Time travelers tip: avoid Europe for a couple years, and boil your water.
I'll take it. Who says health is the end-all and be-all of human existence?
I'll come back for my claim chowder when the US economy collapses Greek-style, thanks to a fiat currency controlled by a private entity like the Fed, crony corporate welfarism (I'm repeating myself), and the fact that people have now figured out that they can vote themselves goodies. The Republic is over, as the founders warned us when the latter would happen.
It seems like he was responding to various points in the post by restating them. The post he was replying to was just listing a bunch of things he doesn't like, not defending his reasons for not liking them. I'm impressed anyone took the time to detangle any of that mess.
Maybe I put "pandering to Reddit" in quotes to emphasize how ridiculous that is. Maybe people should stop referring to everything they dislike on HN as Reddit-pandering, replete with tinfoil hats.

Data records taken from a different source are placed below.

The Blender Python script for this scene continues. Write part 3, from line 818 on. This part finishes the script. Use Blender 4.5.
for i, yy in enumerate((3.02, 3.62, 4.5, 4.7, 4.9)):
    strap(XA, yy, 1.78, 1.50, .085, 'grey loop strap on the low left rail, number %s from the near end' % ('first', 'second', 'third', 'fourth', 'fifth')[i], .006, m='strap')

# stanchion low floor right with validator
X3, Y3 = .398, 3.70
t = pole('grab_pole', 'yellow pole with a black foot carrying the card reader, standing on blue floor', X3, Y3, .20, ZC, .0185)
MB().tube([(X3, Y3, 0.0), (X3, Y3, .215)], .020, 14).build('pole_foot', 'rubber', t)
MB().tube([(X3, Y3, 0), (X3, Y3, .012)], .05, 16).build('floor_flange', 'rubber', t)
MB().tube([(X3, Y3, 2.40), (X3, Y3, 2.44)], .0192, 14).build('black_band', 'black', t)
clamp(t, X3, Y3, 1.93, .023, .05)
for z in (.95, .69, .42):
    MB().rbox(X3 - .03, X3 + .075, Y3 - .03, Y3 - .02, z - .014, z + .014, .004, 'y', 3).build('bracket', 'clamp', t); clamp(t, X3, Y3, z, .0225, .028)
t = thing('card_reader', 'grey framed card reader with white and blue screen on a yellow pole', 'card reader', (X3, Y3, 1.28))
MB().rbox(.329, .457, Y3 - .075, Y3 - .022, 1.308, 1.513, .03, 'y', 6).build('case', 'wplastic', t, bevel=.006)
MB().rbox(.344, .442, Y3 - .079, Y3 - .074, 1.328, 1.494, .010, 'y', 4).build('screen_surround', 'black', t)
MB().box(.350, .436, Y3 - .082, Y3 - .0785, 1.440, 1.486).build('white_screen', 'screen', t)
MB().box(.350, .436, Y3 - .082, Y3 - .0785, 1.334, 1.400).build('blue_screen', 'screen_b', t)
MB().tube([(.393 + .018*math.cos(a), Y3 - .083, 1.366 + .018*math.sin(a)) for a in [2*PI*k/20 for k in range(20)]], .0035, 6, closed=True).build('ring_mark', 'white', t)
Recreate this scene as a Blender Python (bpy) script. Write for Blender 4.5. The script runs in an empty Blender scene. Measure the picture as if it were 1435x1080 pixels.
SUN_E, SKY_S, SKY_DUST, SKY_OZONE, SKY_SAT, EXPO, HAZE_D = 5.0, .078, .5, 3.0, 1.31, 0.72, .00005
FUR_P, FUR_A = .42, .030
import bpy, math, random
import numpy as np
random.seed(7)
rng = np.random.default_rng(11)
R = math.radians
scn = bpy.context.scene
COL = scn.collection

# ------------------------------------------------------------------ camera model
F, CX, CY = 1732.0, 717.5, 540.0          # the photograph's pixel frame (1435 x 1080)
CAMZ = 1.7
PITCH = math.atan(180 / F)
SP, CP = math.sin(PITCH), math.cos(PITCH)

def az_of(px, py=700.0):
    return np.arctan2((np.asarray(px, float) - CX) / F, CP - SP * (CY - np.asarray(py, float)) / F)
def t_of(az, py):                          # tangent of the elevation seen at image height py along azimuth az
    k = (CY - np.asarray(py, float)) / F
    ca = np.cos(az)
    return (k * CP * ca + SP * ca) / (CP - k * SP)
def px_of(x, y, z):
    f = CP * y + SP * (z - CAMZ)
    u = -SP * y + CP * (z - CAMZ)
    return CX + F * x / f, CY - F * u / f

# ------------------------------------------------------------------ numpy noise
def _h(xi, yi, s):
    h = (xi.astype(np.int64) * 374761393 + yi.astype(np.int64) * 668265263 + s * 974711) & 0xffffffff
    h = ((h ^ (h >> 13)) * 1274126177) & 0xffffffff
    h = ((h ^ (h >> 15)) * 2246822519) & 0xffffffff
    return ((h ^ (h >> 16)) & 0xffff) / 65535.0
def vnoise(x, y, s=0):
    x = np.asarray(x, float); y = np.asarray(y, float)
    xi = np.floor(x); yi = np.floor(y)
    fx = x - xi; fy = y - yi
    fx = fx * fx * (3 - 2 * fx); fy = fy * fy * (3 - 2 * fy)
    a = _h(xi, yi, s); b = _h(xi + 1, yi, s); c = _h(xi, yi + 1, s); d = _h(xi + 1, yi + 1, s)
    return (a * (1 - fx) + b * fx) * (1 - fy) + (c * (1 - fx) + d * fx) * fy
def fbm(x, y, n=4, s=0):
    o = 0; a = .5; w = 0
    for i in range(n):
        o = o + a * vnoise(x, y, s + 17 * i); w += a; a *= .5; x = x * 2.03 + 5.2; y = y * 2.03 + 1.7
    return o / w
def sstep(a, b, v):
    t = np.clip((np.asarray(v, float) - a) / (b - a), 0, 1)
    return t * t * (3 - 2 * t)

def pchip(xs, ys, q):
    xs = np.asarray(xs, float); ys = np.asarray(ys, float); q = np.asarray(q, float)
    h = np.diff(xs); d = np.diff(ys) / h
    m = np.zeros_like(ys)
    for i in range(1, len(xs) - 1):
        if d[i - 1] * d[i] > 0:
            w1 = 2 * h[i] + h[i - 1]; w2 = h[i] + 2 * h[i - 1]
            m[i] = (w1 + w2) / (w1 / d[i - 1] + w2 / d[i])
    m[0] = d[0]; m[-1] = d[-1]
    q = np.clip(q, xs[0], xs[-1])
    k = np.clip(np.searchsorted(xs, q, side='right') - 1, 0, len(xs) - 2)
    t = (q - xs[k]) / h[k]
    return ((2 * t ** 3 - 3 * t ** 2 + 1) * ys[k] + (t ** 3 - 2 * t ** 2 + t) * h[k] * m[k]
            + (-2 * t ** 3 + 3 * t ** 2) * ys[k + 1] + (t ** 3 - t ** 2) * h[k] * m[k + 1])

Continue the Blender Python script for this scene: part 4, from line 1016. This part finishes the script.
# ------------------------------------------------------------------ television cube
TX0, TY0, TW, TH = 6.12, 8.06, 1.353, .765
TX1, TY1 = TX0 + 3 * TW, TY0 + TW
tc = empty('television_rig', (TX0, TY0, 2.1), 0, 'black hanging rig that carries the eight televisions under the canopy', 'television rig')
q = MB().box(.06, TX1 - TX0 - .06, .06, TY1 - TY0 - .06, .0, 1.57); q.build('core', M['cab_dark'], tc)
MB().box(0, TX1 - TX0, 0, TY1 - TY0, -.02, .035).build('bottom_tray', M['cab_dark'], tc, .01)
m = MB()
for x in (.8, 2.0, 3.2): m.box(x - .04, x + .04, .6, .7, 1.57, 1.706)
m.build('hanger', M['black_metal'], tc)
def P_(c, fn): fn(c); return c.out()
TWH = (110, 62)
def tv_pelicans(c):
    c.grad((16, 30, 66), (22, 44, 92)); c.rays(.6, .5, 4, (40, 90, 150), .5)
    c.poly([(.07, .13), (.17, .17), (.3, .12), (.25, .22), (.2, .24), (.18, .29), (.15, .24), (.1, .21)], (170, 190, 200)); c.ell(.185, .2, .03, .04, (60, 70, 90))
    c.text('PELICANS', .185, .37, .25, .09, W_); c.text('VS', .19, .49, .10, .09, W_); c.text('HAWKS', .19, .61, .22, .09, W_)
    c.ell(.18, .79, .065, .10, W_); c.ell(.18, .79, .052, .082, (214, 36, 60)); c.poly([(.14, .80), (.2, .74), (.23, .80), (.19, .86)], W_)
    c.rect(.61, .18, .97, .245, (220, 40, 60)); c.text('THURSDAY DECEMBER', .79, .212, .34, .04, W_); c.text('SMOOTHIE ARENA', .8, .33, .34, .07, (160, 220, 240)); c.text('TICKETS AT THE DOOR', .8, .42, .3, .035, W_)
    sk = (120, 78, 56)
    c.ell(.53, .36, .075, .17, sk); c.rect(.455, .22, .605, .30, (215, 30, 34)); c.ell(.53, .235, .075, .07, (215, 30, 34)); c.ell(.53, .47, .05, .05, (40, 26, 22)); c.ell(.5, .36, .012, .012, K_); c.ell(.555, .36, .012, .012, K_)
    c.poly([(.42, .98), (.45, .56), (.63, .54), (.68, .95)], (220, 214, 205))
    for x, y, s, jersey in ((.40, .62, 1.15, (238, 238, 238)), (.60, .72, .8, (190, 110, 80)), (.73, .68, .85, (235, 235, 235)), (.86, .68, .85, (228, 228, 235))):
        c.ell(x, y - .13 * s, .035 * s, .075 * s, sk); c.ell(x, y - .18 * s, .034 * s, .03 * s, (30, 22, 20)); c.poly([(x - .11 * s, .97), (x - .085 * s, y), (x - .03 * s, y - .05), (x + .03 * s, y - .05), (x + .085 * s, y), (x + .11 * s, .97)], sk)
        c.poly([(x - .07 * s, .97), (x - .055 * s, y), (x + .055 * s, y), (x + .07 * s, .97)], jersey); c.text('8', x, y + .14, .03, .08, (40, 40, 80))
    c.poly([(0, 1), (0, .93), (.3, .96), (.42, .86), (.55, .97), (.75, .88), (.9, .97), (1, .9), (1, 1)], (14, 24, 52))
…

Right, which is worrisome. The reddit trajectory was: "intellectual and polite" -> "smart and combative" -> "kinda dumb and hive-minded" -> "lolcats". Simultaneously its median opinion towards Ron Paul seemed to go: "interesting" -> "savior" -> "devil" -> "who?". So it'd be another indicator that HN is sliding if we're becoming more enthused by Ron Paul. (I voted for him, btw.)